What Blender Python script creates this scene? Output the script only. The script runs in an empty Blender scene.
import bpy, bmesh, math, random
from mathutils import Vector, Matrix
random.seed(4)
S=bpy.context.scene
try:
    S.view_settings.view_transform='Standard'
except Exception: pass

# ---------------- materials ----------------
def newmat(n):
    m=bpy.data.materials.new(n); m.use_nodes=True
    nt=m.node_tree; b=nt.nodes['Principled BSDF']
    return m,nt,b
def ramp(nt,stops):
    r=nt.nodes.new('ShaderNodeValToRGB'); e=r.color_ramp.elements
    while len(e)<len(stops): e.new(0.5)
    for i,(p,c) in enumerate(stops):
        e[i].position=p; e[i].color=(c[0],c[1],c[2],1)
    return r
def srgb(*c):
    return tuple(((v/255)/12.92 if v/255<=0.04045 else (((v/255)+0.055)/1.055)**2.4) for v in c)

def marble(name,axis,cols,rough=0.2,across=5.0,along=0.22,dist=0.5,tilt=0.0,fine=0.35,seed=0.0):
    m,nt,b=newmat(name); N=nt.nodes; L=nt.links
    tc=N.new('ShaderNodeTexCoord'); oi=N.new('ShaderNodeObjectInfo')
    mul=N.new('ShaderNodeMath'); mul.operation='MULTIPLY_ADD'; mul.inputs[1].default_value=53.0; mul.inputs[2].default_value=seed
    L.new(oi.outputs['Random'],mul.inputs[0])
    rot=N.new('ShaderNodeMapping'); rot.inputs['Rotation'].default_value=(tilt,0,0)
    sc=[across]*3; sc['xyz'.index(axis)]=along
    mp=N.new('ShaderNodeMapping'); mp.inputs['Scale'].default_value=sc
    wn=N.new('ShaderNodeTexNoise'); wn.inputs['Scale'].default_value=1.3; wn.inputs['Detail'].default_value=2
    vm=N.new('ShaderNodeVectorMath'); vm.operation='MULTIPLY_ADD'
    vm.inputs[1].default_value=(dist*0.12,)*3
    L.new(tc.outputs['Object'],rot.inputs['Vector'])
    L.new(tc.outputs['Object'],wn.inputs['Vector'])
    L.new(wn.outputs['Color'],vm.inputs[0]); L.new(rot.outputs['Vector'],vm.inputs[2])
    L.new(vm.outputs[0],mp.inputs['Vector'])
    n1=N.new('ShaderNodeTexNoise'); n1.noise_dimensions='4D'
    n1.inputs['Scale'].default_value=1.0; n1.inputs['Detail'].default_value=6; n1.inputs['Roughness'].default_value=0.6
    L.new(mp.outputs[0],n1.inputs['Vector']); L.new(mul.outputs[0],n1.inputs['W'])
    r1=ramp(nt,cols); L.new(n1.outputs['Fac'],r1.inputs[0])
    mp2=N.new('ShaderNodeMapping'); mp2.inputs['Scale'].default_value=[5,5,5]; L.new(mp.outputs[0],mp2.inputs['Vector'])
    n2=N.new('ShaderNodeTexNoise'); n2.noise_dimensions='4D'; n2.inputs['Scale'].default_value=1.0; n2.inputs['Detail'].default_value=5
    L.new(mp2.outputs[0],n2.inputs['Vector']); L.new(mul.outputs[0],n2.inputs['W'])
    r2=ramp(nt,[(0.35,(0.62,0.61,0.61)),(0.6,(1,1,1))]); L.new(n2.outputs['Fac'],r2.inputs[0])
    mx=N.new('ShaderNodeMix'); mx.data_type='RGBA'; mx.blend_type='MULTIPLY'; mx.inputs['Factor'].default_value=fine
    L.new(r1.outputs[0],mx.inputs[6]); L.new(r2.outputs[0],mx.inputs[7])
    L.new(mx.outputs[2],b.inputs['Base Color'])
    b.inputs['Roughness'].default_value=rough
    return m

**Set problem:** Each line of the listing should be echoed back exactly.

**Complete output:**
What Blender Python script creates this scene? Output the script only. The script runs in an empty Blender scene.
import bpy, bmesh, math, random
from mathutils import Vector, Matrix
random.seed(4)
S=bpy.context.scene
try:
    S.view_settings.view_transform='Standard'
except Exception: pass

# ---------------- materials ----------------
def newmat(n):
    m=bpy.data.materials.new(n); m.use_nodes=True
    nt=m.node_tree; b=nt.nodes['Principled BSDF']
    return m,nt,b
def ramp(nt,stops):
    r=nt.nodes.new('ShaderNodeValToRGB'); e=r.color_ramp.elements
    while len(e)<len(stops): e.new(0.5)
    for i,(p,c) in enumerate(stops):
        e[i].position=p; e[i].color=(c[0],c[1],c[2],1)
    return r
def srgb(*c):
    return tuple(((v/255)/12.92 if v/255<=0.04045 else (((v/255)+0.055)/1.055)**2.4) for v in c)

def marble(name,axis,cols,rough=0.2,across=5.0,along=0.22,dist=0.5,tilt=0.0,fine=0.35,seed=0.0):
    m,nt,b=newmat(name); N=nt.nodes; L=nt.links
    tc=N.new('ShaderNodeTexCoord'); oi=N.new('ShaderNodeObjectInfo')
    mul=N.new('ShaderNodeMath'); mul.operation='MULTIPLY_ADD'; mul.inputs[1].default_value=53.0; mul.inputs[2].default_value=seed
    L.new(oi.outputs['Random'],mul.inputs[0])
    rot=N.new('ShaderNodeMapping'); rot.inputs['Rotation'].default_value=(tilt,0,0)
    sc=[across]*3; sc['xyz'.index(axis)]=along
    mp=N.new('ShaderNodeMapping'); mp.inputs['Scale'].default_value=sc
    wn=N.new('ShaderNodeTexNoise'); wn.inputs['Scale'].default_value=1.3; wn.inputs['Detail'].default_value=2
    vm=N.new('ShaderNodeVectorMath'); vm.operation='MULTIPLY_ADD'
    vm.inputs[1].default_value=(dist*0.12,)*3
    L.new(tc.outputs['Object'],rot.inputs['Vector'])
    L.new(tc.outputs['Object'],wn.inputs['Vector'])
    L.new(wn.outputs['Color'],vm.inputs[0]); L.new(rot.outputs['Vector'],vm.inputs[2])
    L.new(vm.outputs[0],mp.inputs['Vector'])
    n1=N.new('ShaderNodeTexNoise'); n1.noise_dimensions='4D'
    n1.inputs['Scale'].default_value=1.0; n1.inputs['Detail'].default_value=6; n1.inputs['Roughness'].default_value=0.6
    L.new(mp.outputs[0],n1.inputs['Vector']); L.new(mul.outputs[0],n1.inputs['W'])
    r1=ramp(nt,cols); L.new(n1.outputs['Fac'],r1.inputs[0])
    mp2=N.new('ShaderNodeMapping'); mp2.inputs['Scale'].default_value=[5,5,5]; L.new(mp.outputs[0],mp2.inputs['Vector'])
    n2=N.new('ShaderNodeTexNoise'); n2.noise_dimensions='4D'; n2.inputs['Scale'].default_value=1.0; n2.inputs['Detail'].default_value=5
    L.new(mp2.outputs[0],n2.inputs['Vector']); L.new(mul.outputs[0],n2.inputs['W'])
    r2=ramp(nt,[(0.35,(0.62,0.61,0.61)),(0.6,(1,1,1))]); L.new(n2.outputs['Fac'],r2.inputs[0])
    mx=N.new('ShaderNodeMix'); mx.data_type='RGBA'; mx.blend_type='MULTIPLY'; mx.inputs['Factor'].default_value=fine
    L.new(r1.outputs[0],mx.inputs[6]); L.new(r2.outputs[0],mx.inputs[7])
    L.new(mx.outputs[2],b.inputs['Base Color'])
    b.inputs['Roughness'].default_value=rough
    return m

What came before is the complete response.